I have a really long story, I will try and keep it short! Thanks for your thoughts....

 

Here it goes,

 

About 7 years ago I met my (x best frnd) R. We were very close, we hung out everyday, talked on the phone etc. We ended up going to different unis but remained very close. Her parents thought of me as their 3rd daughter. About 3 yrs into our relationship I started to like her cousin N, we hung out a few times as a group. So I told R how I felt about N and she was exicted and told me to date him etc. But, I went away for 3 wks and when i came back i found out N liked another girl. N and I were not dating, we were going to date when i came back. SO, when i came back i did not want to start a relationship with him b/c i thought he was dating other girls, and back then i was innocent.

 

4 years later....I avoided N as much as possible b/c I still liked him and thought he was very attractive. We just had a lot of physical chemistry. Anyways R and I went to N's party and that's when i saw him again after a long time, I developed feelings for him again. So, a few days passed, and N noticed that I was giving him "weird" looks....So he talked to R and their other cousins about it. He basically thought i was holding a grudge against him for what happend yrs ago. SO, i got his number from R called him and said no hard feelings, lets hang sometime.
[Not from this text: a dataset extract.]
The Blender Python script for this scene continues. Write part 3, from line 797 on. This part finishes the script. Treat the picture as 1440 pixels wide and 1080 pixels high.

Then the next day he called me to hang out with him.

 

SO, we hung out for 3 days, he came over, stayed late...and i never mentioned to R that things were progressing with him. I did say he was coming over and that we had hung out. But, i didn;t ask her how she felt about it, nor did i tell her how i felt about him.

 

.....the 'night'....she found out from her cousin that N and I are "seeing each other", she called me and i lied about him being over. I guess i was scared?? not sure why i lied about it really. She was mad, obviously felt betrayed.

 

One month passed....she is still mad, i emailed her, phoned her etc, nothing worked. At the same time N and i are still tog. getting serious.

 

one year passes, (lots of ups and downs inbetween) she says i betrayed her and her family...N ended up having an emotional affair that i found out about, so i told R, i guess i needed that frndship...but, in the end I forgave N, but, R was MAD. she felt like i chose him over her again....she does not like him. thinks he is scum and that he doesn't respect me.

 

5 months pass....we are bascially done. we have met up a few times, she is still upset that i am with him. a lot of other things have happened. i wrote down how i felt and told her we can survive this tog. she doesn;t think so.

 

I guess I just need to know do I stop now? I feel so guilty for what i have done...but, at the same time if she was my bff and sister, wouldnt she stay with me thru thick and thin even if she was being hurt?? i promised her i wouldn;t lie to her again, and that it really takes baby steps to get thru this. She just can't see past the pain i have caused, and she just hates him and his family so much.

 

I guess i just need to stop caring, and i need to try and forget everything so the guilt will pass.

 

thanks

Posted

So why did you lie to her in the first place? She was the one that told you to date him.

 

Seems like she's upset because you're with a guy who she doesn't feel that you deserve.